Your instructions: Each line containing the word "script" must be collected.

Material provided:
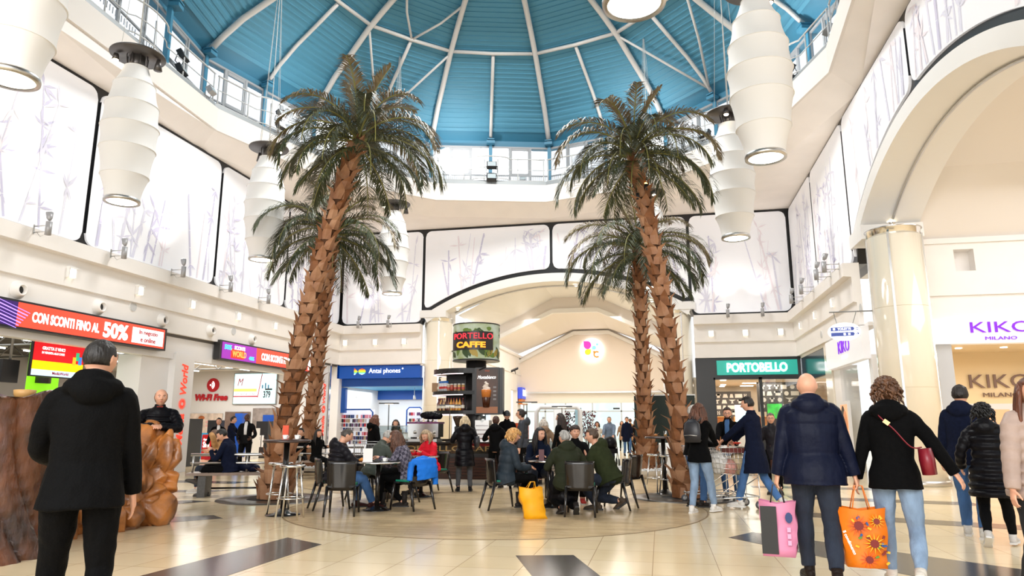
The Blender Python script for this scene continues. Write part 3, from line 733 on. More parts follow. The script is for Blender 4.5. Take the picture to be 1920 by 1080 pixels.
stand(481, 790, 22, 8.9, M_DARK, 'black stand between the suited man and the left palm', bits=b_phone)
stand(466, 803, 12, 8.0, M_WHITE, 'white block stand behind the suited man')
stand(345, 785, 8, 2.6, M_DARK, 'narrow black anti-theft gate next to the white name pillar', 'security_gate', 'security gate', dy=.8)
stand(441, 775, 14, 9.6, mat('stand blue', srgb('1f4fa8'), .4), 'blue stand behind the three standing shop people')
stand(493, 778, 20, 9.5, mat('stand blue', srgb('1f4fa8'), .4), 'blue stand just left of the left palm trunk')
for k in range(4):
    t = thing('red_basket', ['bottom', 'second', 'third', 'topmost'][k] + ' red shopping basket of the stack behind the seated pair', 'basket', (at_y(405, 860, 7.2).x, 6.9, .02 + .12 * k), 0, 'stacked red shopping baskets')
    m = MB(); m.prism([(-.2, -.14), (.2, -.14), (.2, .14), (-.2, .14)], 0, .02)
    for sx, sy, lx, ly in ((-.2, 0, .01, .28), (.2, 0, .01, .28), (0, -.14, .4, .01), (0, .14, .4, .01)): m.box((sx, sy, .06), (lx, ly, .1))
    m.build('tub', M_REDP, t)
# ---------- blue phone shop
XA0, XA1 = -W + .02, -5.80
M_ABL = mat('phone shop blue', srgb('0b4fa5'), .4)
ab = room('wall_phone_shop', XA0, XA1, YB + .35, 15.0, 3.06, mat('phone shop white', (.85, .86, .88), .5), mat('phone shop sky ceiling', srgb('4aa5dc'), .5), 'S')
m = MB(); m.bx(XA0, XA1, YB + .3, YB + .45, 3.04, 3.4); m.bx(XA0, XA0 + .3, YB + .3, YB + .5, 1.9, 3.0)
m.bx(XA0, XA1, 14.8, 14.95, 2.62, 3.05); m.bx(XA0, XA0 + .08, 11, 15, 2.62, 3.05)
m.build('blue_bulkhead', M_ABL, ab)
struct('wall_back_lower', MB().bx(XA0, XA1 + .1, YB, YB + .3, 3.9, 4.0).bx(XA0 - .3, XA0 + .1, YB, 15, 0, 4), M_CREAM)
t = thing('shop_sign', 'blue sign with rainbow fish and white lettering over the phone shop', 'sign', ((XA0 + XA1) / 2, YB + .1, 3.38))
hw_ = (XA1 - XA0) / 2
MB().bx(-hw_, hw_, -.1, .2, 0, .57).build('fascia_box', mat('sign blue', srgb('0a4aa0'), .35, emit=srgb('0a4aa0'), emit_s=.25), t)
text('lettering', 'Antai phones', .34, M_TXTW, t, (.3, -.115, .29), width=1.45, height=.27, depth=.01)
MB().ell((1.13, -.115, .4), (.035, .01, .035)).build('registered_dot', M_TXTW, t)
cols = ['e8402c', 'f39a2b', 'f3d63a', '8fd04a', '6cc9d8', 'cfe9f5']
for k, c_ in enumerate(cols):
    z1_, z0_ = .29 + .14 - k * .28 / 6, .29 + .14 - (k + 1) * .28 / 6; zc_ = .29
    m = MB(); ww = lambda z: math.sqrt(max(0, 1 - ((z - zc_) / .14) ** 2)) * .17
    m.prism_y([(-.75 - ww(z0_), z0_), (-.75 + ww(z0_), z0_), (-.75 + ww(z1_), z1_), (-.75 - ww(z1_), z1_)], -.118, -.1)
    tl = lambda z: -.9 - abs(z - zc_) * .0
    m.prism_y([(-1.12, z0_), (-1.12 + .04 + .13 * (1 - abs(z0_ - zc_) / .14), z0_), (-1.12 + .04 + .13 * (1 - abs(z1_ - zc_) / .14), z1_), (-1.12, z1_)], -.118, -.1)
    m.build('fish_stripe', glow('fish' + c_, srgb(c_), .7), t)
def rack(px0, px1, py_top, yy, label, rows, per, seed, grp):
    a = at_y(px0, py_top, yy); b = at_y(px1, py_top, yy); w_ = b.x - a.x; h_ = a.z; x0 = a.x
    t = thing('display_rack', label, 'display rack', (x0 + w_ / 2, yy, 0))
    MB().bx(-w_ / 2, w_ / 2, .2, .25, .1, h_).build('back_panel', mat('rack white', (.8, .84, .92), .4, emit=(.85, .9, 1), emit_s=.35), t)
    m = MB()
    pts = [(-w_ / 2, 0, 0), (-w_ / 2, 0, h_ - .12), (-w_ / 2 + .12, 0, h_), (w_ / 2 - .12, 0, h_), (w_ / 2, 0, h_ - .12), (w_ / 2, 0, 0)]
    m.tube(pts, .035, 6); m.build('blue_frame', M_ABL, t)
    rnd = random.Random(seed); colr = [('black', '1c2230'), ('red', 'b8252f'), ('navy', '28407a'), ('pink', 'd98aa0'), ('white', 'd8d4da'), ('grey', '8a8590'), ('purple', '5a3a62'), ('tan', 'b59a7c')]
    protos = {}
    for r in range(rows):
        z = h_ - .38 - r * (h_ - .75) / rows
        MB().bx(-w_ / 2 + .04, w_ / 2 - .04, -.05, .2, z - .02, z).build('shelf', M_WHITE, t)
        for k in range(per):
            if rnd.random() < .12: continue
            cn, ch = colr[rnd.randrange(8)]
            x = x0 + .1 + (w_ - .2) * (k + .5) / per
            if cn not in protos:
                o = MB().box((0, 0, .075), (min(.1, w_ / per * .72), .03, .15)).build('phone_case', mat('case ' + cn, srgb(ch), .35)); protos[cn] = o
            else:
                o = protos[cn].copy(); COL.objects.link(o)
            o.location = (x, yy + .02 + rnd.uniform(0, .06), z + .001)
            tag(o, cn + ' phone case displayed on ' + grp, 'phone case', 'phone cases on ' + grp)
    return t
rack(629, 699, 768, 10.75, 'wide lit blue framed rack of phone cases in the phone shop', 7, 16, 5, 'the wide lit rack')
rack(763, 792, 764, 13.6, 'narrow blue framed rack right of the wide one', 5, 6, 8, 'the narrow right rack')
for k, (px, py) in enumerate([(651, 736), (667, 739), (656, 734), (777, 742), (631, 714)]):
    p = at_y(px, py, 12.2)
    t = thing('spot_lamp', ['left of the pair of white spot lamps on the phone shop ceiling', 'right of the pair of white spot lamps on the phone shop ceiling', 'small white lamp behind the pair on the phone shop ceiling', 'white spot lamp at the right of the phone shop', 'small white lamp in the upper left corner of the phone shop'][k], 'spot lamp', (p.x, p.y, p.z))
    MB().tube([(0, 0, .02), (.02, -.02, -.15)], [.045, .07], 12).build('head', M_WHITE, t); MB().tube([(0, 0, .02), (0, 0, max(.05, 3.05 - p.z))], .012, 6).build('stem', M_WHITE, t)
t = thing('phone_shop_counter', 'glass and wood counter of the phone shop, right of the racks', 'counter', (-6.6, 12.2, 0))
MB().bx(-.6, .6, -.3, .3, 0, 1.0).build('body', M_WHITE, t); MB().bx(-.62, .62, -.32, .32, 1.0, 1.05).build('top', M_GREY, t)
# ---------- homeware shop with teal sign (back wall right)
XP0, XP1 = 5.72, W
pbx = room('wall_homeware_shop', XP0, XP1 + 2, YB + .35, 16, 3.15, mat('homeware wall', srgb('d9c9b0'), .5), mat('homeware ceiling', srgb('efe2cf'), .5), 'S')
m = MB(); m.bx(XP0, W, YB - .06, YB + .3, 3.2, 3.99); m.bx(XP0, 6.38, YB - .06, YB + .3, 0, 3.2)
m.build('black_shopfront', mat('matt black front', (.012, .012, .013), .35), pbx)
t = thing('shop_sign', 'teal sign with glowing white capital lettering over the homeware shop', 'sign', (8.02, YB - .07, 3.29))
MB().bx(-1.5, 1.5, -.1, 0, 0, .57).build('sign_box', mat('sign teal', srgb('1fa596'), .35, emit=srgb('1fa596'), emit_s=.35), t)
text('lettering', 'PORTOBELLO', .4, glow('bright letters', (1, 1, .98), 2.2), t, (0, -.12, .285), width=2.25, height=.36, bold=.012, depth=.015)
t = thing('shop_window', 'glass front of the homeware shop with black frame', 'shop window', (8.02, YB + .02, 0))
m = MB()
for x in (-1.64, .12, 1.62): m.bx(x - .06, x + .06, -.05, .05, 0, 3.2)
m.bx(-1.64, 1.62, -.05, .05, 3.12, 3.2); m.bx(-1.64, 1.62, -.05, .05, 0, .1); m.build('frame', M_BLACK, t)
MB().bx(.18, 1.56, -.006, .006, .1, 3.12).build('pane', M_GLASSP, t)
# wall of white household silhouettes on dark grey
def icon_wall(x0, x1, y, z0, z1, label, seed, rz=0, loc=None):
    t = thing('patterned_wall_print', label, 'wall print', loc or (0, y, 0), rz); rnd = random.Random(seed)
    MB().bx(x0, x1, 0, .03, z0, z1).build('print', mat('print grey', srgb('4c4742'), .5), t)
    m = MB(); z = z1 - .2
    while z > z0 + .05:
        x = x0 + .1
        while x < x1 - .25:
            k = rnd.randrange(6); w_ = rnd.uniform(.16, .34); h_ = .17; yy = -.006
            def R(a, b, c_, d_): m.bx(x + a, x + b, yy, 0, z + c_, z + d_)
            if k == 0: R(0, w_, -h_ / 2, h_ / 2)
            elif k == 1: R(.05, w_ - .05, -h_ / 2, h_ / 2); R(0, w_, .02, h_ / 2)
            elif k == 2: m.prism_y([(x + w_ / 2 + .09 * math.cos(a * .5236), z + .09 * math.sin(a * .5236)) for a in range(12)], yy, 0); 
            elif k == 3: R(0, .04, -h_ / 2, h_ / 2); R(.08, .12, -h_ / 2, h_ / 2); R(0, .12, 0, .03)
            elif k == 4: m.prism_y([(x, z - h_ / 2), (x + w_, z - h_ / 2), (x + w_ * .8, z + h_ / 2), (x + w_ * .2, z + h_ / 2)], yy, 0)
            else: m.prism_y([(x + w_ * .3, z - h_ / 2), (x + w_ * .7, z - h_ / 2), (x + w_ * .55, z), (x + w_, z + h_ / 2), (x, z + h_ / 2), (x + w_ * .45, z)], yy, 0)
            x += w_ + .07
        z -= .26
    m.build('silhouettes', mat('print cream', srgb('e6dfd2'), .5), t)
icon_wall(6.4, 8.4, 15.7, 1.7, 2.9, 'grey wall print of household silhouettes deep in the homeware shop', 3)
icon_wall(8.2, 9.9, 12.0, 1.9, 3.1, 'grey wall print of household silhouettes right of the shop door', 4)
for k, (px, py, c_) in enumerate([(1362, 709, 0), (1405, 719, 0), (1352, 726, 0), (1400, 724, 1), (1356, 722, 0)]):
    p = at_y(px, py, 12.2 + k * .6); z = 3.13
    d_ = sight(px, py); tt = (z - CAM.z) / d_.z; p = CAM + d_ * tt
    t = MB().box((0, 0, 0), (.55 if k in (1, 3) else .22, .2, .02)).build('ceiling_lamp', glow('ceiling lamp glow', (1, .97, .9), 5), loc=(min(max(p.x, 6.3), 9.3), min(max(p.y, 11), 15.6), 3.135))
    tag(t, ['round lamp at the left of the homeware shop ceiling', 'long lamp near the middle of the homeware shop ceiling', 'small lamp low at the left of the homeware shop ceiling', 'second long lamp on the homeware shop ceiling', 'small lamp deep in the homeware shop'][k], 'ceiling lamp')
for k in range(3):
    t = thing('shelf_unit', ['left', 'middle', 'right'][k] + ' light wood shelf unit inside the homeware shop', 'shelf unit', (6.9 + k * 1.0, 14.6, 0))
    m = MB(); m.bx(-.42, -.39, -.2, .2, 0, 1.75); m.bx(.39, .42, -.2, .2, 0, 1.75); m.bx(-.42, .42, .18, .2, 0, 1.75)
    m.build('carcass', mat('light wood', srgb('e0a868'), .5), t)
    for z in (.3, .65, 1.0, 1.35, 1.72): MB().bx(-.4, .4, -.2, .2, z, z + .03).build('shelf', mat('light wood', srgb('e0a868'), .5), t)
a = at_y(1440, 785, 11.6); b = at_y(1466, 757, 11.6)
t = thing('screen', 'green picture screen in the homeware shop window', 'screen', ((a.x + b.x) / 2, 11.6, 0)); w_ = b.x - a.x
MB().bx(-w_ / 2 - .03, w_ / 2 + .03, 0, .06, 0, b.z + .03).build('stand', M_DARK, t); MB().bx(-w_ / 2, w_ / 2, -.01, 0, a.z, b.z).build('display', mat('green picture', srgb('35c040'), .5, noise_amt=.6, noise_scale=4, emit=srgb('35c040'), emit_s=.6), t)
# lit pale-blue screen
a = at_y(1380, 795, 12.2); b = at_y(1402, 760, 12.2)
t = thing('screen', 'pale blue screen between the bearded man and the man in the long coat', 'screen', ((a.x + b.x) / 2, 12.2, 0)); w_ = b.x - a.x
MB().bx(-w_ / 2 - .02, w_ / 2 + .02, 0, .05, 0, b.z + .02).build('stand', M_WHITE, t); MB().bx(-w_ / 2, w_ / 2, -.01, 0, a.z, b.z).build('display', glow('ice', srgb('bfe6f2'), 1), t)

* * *

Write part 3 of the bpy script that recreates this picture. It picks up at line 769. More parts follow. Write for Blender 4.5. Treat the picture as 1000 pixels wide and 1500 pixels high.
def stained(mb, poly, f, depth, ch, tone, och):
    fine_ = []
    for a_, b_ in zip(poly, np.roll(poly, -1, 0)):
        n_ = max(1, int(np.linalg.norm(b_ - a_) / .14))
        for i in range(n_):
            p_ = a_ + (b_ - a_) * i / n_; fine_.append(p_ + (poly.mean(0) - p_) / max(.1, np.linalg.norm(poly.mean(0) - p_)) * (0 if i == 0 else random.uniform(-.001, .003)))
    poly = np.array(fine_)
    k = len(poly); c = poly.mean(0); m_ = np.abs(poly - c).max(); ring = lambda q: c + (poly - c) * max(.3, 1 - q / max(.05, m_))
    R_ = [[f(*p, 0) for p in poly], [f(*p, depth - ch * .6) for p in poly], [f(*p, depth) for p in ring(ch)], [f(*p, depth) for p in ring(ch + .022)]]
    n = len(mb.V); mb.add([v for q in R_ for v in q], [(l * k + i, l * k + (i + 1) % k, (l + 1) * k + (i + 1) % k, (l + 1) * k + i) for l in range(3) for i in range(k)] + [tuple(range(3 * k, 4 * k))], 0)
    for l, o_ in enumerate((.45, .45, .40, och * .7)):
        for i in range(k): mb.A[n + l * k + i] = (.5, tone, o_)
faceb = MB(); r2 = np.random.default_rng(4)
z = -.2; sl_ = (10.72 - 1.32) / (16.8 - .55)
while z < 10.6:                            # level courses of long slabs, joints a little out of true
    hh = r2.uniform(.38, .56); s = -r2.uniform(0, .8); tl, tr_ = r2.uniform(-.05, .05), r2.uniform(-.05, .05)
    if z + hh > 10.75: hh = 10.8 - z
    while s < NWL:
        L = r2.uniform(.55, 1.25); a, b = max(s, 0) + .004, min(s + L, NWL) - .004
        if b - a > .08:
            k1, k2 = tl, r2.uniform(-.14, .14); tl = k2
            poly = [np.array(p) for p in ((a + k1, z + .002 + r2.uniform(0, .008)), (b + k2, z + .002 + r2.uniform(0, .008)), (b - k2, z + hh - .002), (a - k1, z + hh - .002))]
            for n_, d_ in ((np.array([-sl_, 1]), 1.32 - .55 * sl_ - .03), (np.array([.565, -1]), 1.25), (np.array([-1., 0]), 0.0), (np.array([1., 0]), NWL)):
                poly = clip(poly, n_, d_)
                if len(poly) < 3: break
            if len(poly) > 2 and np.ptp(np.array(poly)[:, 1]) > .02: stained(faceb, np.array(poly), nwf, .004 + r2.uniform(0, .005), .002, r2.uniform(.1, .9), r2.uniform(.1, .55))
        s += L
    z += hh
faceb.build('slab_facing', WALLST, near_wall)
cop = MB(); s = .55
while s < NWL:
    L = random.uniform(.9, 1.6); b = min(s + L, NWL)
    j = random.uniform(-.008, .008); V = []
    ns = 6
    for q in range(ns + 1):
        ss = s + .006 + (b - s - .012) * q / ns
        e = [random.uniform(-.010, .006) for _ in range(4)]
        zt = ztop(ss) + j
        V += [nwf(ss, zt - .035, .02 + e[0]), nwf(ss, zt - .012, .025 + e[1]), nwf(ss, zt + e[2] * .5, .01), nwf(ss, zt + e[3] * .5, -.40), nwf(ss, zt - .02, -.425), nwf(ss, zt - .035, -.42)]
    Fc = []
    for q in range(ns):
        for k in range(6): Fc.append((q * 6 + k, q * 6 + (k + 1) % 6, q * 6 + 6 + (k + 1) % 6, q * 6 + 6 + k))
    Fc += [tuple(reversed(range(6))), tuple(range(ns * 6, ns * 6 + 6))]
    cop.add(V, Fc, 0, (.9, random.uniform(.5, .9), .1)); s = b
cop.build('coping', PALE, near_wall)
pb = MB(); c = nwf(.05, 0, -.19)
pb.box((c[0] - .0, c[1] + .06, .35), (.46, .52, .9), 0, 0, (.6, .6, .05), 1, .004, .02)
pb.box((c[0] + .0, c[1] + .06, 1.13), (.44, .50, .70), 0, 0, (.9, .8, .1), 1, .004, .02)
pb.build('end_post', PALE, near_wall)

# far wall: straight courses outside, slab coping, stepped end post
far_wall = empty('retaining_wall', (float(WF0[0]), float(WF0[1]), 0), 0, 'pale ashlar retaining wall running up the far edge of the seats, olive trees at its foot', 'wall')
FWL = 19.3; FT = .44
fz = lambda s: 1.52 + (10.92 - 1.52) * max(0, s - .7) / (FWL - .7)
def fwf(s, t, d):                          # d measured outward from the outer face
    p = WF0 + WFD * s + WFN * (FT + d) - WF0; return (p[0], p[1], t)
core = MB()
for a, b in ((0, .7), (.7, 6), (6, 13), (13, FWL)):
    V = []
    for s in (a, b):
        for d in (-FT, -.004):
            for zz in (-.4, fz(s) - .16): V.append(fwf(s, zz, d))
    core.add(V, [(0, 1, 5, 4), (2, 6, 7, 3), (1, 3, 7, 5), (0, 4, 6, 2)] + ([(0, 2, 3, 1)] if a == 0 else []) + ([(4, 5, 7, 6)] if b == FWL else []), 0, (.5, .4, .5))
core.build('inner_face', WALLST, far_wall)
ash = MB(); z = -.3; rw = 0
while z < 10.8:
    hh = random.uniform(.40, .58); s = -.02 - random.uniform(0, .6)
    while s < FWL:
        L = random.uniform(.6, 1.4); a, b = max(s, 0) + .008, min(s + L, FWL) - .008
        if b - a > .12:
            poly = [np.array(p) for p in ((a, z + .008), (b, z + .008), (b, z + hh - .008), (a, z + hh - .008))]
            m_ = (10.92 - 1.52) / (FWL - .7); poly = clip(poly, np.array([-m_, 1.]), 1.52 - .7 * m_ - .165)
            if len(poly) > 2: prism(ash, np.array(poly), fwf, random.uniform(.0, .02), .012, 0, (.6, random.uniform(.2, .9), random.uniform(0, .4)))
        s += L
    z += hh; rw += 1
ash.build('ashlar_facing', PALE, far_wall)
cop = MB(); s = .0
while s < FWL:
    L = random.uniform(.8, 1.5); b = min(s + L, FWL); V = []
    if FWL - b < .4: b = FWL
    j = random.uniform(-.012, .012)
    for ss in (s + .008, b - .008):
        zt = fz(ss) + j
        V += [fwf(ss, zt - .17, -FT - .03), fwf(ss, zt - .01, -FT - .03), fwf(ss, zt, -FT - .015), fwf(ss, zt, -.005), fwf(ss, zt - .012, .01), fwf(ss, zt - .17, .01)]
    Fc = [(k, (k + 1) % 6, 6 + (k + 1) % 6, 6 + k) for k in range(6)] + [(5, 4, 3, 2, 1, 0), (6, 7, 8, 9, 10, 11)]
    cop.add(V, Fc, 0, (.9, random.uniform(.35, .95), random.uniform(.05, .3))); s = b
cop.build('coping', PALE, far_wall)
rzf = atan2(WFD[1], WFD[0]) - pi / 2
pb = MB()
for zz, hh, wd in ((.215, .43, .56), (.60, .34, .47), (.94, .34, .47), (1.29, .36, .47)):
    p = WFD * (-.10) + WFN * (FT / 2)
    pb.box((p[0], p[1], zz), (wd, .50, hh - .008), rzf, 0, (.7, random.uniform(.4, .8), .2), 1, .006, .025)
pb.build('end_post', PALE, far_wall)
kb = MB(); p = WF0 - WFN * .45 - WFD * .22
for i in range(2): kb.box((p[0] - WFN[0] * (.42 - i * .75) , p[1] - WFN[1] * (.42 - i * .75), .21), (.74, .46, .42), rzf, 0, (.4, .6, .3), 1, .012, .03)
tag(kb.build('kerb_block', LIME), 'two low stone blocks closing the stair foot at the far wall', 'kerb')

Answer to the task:
The Blender Python script for this scene continues. Write part 3, from line 733 on. More parts follow. The script is for Blender 4.5. Take the picture to be 1920 by 1080 pixels.
Write part 3 of the bpy script that recreates this picture. It picks up at line 769. More parts follow. Write for Blender 4.5. Treat the picture as 1000 pixels wide and 1500 pixels high.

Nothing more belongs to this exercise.